Ideally, this step would be instantaneous. But it takes several seconds to copy 16 GB, and during this process some memory pages in the source memory change. The VMkernel tracks what pages have changed and then copies them to the destination host.

Consider this would be another gigabyte of RAM. While you copy that 16 GB, the memory changes again. This becomes an iterative process, as shown in the image below.

Iterations of memory copying in vMotion

After several iterations, you should have copied most memory and there is an amount left that can be copied in less than 500 milliseconds. If you can reach that point because of the rapid changing source RAM, then the VM will slow down on the source with Stun During Page Send to make it possible to copy all memory.

Sufficient bandwidth is the most important requirement for large VMs. For example, to copy a 768 GB VM over a 1 Gbps link takes too long to ever reach a stable switchover point.

It's a good idea to have a dedicated vMotion network with 10 Gbps or more and multiple network adapters. Multiple VMkernel ports are also recommended if you perform many migrations simultaneously or migrate large VMs.
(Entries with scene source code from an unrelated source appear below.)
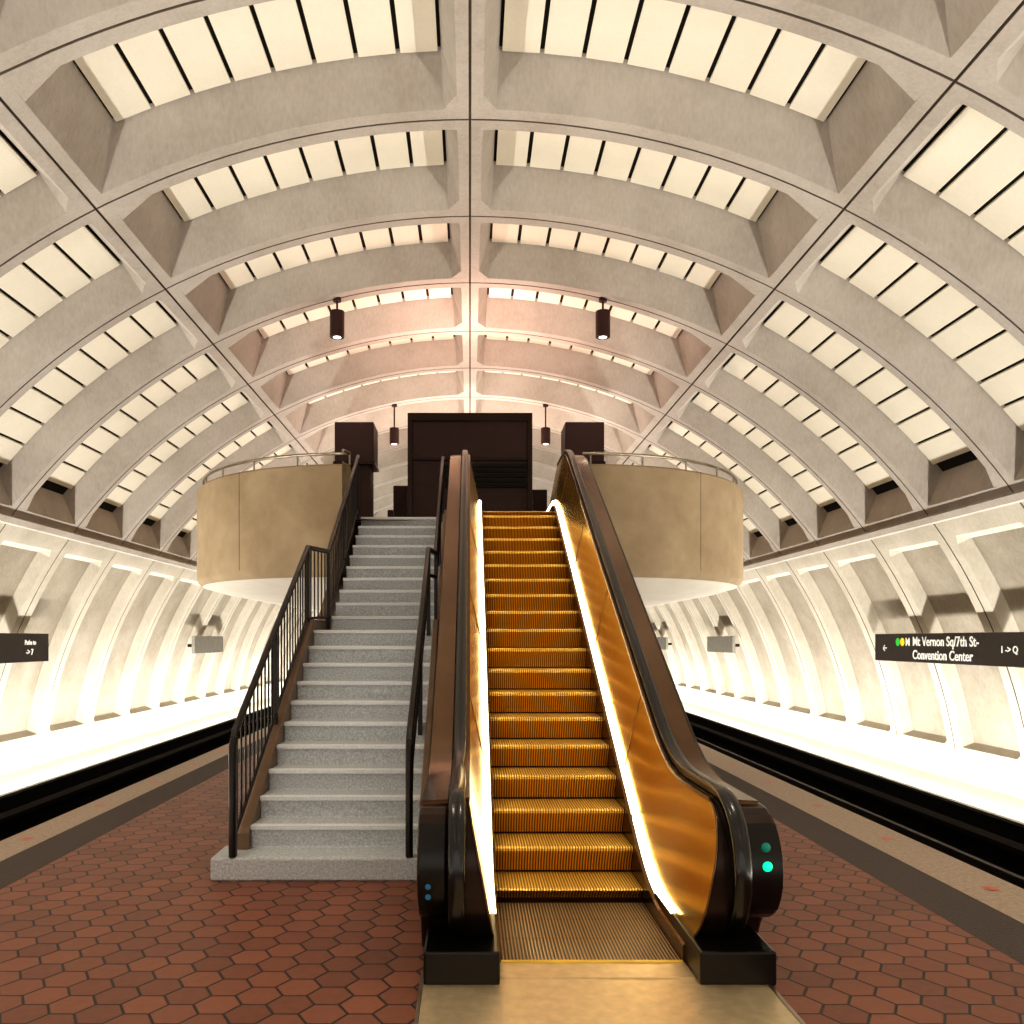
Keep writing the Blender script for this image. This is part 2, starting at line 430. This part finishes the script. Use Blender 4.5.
# ------------------------------------------------------------------ escalator
es = empty('escalator')
T30 = tan(radians(30))
def ramp(d, a, b, s=.35):
    def sp(t):
        if t <= -s: return 0
        if t >= s: return t
        return (t+s)**2/(4*s)
    return T30*(sp(d-a)-sp(d-b))
B0 = 5.53; B1 = B0+FZ/T30
H0 = 5.75; H1 = H0+FZ/T30
def zs(d): return ramp(d, B0, B1)
def zh(d): return .93+ramp(d, H0, H1, .45)
EC = .67
def mx(side, x): return EC+side*(x-EC)
V, F, FM = [], [], []
xl, xr = .175, 1.165
N = int((12.75-4.62)/.346)
pos = [4.63+.346*i for i in range(N+1)]
ZB = .008
def zst(i): return 0 if i <= 0 else ramp(pos[i], B0-.02, B0-.02+FZ/T30, .2)
for i in range(N):
    y0 = pos[i]; y1 = pos[i+1]
    zt = zst(i)+ZB; zp = zst(i-1)+ZB
    if zt-zp < .03:
        seq = [(y0, zt-.006), (y0+.01, zt-.004), (y0+.01, zt-.002), (y0+.012, zt-.001), (y0+.014, zt), (y0+.02, zt), (y1+.0, zt)]
    else:
        h = zt-zp
        seq = [(y0+.095, zp-.02), (y0+.078, zp+h*.25), (y0+.040, zp+h*.6), (y0+.006, zp+h*.84), (y0+.002, zt-.012), (y0+.018, zt), (y1+.10, zt)]
    o = len(V)
    for (a, b) in seq: V += [(xl, a, b), (xr, a, b)]
    for j in range(6):
        F.append((o+2*j, o+2*j+1, o+2*j+3, o+2*j+2)); FM.append(1 if j < 3 else (2 if zt < .03 else 0))
so = mesh_obj('steps', V, F, [M_tread, M_riser, M_flat], es, fm=FM)
box('comb_plate', .16, 1.18, 4.40, 4.61, -.02, .012, M_floorplate, es)
box('comb_line', .17, 1.17, 4.60, 4.63, 0, .018, M_yellow, es)
box('landing_plate', -.24, 1.53, 2.2, 4.50, -.02, .006, M_floorplate, es)
boxes('landing_frame', [(-.26, -.24, 2.2, 4.50, -.02, .010), (1.53, 1.55, 2.2, 4.50, -.02, .010)], M_steel, es)
box('top_landing', -.30, 1.64, 12.62, 13.6, FZ-.05, FZ+.008, M_floorplate, es)

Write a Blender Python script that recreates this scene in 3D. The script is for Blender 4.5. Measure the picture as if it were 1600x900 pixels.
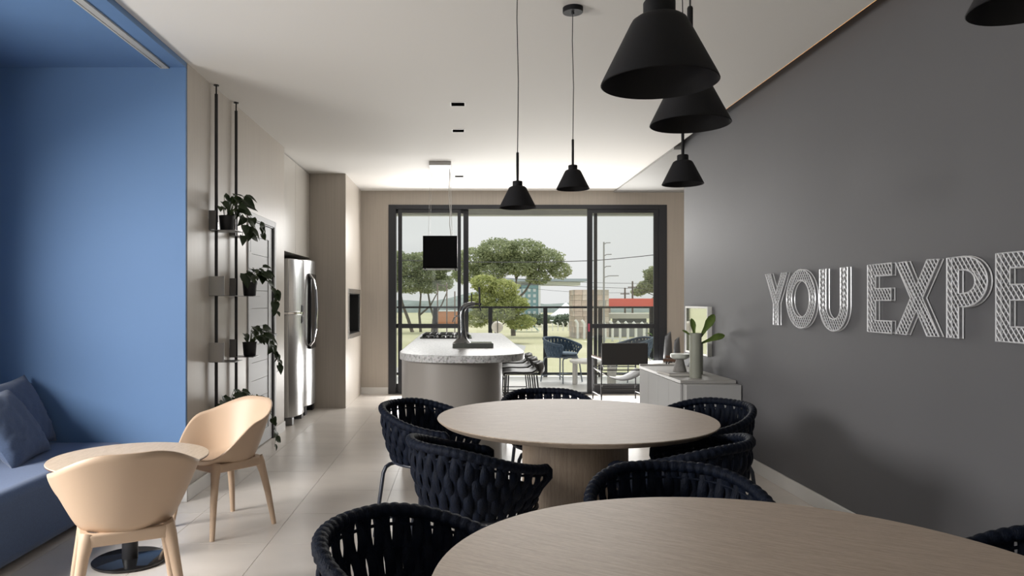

Once you copy the memory, the instruction processing stops on the source ESXi host and continues on the destination ESXi host. From the guest OS' perspective, nothing happened because all instructions are processed, but on another host.

You need action on the network because network traffic should be sent to the destination ESXi host -- not the source ESXi host. The destination ESXi host sends a reversed address resolution protocol packet to the physical switch, which triggers the MAC learning process to list the VM's MAC address on the outgoing port where you connect the ESXi host.

Now the workload is seamlessly migrated, and you can safely say that you can move any TCP-enabled application without interruption.

Enhancements and considerations

Over the years, most improvements to vMotion were implemented because of ever-increasing VM specifications. This is the case with vSphere 7, where in update 2 you can configure a VM with a maximum of 896 vCPUs and 24 TB of RAM.

VMware made important improvements in vSphere 7 U1 to how the VMkernel initiates the process that tracks which memory pages change during the memory copy process.

The Loose Page Trace Install feature eliminates the need to stall all vCPUs when you insert a page tracer. It dedicates one vCPU to perform this process so all other vCPUs can continue to execute guest OS instructions.

Another enhancement is that the VM process is already switched over before you move all memory to its destination. The memory on the other host is marked as remote and is fetched later.

If you properly design and size your hosts and networking components, then there are no major disadvantages to vMotion.

There can be an effect on overall performance if you run continuous migrations in a cluster. In that case, evaluate and optimize cluster sizing and setup for vMotion. You can set up the Distributed Resource Scheduler that automates vMotion to a more conservative threshold.